Getty presents a romantic, sun-blushed version of London’s 2012 Olympic Games, while on the top floors of the TPG’s new five-storey Ramillies Street home, the four nominees for the Deutsche Börse Photography Prize expose photojournalism as a many-faceted genre. The Mannish photographer Chris Killip, the most august of the group, offers a 20-year survey of working class England in the 1970s and 1980s. It’s a straight-up document of a society on the verge of collapse, a meeting of Walker Evans and Henri Cartier-Bresson in pre-apocalyptic Newcastle.
Killip shares the floor with the Belgian Mishka Henner, who has repurposed the photographic archives of Google Street View for his entry. Henner used information gleaned from internet chatrooms to unearth the precise locations of street walkers in suburban Spain and Italy, then enlarged the pixellated images and sourced audio files of birdsong to pipe into the gallery.
The duo of Adam Broomberg and Oliver Chanarin republished passages from Berthold Brecht’s 1955 War Primer, which pairs disastrous Life magazine snapshots from the Second World War with poetic commentary by the playwright. Broomberg and Chanarin have overlapped the mid-century images with photos gathered from online sources throughout the War on Terror; the texts, meanwhile, still stand.
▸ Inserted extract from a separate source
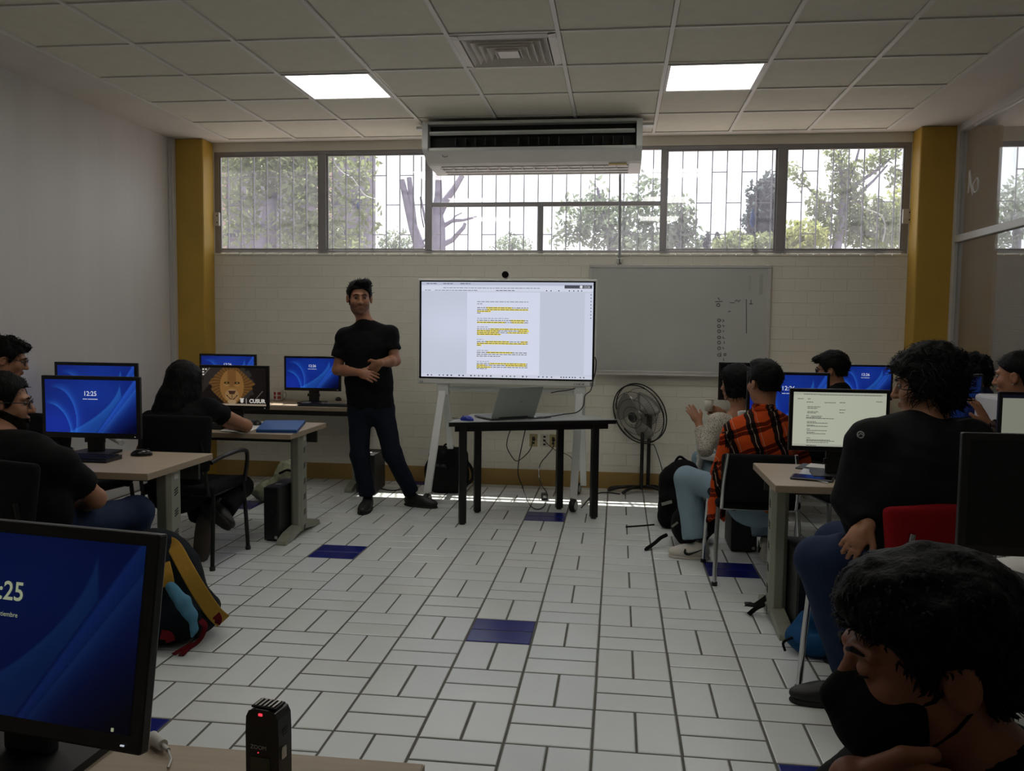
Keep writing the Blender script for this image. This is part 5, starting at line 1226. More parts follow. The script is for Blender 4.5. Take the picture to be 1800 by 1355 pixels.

The photos of Spanish photojournalist Cristina de Middel, by contrast, are posed reinterpretations of Zambia’s foiled attempt at space travel in the 1960s. De Middel used press clippings documenting the country’s space programme as a guide for her visual retelling: space suits fashioned from tribal fabrics; astronauts frolicking with elephants in the savannah and wandering between straw huts.
A solo show of vintage studio photographs by the Finnish commercial photographer Claire Aho manages to seem considerably more modern with her masterful manipulation of colour in the name of advertising. Aho was a one-woman entourage in the 1950s and 1960s, taking control of booking, lighting, styling, set design and printing, at a time when Finland was emerging from the war freshly focused on textiles and design. Her inspired layering of fabrics and backdrops and her talent for bringing out a model’s personality are still being emulated today.
Up on Margaret Street the recently launched ‘Transplant’ celebrates the return of spring with an anachronistic series of prints by Patrick and Tristram Fetherstonhaugh. The brothers, moved by London’s short-blooming blossom trees, shot a succession in a single day on a single roll of Fuji film, stopping when the spool ran out. They sent the unexposed rolls to Tokyo for processing, a symbolic move that connects the two countries through this single cultural link.
They describe the results as ‘deceptively uncomplicated’, a phrase concocted in defense of pretty pictures that can act equally well for photojournalism. It neither detracts or distracts from their beauty, however, which - given the UK's lethargic Spring this year - is reason enough for our appreciation.